Ekspektasi setinggi langit untuk bermain di piala dunia 2018 atau 2022 yang disematkan di pundak tim nasional U-19 memang terlihat agak berat. “Kok berat sih? Secara kan Evan Dimas dan kawan-kawan mainnya jago banget, pasti bisa lah mereka ke piala dunia”. Jawab teman saya yang mungkin belum mengerti apa itu arti pembinaan usia dini. Selama ini media terus-terusan mengekspos kegemilangan tim nasional U-19 Indonesia. Memang mereka bermain sangat apik, tapi tidakkah Anda memikirkan generasi penerus mereka? Tidak berpikirkah Anda mengenai tim nasional U-16 Indonesia ataupun tim nasional U-14 kita? Ya, itulah relita yang ada. Kita terus terusan memberikan harapan setinggi-tingginya ke tim nasional U-19, tanpa memandang lagi bahwa mereka (timnas U-19) butuh penerus.

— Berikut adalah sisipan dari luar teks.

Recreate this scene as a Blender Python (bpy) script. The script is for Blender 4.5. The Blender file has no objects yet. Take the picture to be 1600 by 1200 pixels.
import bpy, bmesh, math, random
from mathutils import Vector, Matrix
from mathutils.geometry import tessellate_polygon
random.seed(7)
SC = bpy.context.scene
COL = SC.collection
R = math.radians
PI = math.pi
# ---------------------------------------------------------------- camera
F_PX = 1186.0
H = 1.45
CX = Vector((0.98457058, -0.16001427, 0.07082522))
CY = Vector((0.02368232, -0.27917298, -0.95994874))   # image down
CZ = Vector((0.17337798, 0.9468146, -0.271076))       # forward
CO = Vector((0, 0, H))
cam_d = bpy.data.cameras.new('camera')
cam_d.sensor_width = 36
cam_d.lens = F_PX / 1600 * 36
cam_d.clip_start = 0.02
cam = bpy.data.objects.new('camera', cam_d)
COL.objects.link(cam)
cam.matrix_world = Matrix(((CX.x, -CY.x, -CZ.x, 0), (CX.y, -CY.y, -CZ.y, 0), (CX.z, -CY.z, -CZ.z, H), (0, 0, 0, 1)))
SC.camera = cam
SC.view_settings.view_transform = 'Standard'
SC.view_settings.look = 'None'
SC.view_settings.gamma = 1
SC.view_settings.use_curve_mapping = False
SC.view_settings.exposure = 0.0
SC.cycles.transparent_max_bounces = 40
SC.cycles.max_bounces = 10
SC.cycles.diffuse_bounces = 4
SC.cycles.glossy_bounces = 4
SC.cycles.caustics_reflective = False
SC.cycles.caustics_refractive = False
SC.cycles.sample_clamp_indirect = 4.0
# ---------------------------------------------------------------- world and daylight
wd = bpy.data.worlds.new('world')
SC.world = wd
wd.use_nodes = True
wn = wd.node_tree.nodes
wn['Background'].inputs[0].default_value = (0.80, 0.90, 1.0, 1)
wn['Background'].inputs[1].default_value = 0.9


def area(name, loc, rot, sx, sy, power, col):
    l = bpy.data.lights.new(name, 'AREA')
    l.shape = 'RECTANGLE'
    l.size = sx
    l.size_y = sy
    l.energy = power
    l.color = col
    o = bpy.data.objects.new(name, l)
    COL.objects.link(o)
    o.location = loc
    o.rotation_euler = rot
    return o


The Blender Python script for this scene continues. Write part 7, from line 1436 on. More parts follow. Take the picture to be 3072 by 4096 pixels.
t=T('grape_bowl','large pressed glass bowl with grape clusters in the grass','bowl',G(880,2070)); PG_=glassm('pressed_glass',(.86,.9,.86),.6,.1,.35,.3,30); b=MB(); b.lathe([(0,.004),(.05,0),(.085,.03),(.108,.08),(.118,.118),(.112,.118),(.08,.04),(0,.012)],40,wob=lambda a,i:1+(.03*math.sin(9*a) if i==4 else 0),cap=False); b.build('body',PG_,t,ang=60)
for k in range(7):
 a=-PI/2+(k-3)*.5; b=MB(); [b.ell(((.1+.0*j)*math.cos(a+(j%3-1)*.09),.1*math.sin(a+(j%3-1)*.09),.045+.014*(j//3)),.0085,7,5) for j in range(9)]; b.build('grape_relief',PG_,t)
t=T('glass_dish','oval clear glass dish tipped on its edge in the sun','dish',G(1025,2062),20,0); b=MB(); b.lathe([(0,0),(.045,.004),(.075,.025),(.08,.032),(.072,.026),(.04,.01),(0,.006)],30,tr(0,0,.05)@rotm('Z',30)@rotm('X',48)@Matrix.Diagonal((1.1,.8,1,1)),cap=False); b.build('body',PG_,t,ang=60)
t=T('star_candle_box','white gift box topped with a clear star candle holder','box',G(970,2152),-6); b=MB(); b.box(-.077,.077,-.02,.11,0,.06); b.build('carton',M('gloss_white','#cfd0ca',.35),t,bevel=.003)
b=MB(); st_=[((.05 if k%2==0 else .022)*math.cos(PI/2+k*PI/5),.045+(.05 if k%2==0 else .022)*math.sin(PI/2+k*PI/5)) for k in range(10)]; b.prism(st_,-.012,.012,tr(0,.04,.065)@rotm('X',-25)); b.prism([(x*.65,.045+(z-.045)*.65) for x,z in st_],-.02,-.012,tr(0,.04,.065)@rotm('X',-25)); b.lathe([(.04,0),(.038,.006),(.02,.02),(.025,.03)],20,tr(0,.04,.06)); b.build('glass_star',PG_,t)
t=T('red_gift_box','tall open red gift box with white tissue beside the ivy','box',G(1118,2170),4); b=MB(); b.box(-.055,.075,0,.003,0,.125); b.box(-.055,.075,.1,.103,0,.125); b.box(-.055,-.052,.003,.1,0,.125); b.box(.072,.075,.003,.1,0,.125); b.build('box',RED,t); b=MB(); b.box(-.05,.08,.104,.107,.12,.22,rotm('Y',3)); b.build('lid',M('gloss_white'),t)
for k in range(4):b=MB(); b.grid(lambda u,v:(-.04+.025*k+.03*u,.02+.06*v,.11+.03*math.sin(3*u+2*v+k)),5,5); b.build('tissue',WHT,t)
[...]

Memang masih banyak yang harus dipelajari Indonesia (orangnya) dalam menikmati sebuah olahraga yang sangat populer di dunia ini. Tidak perlu berharap terlalu tinggi dengan membanding-bandingkan sepakbola Indonesia dengan sepakbola di Eropa. Cukup lihat kemajuan yang ada di negeri Thailand ataupun Malaysia saja untuk belajar bagaimana caranya menikmati sepakbola dengan cara yang ‘sehat’. Sekian tulisan dari saya atas kekurangannya mohon dimaklumi, ekspetasi dan realita sepakbola kita memang terasa sangat jomplang, tapi inilah keunikan sepakbola kita sepakbola Indonesia, akhir kata saya ucapkan MAJU TERUS SEPAK BOLA INDONESIA!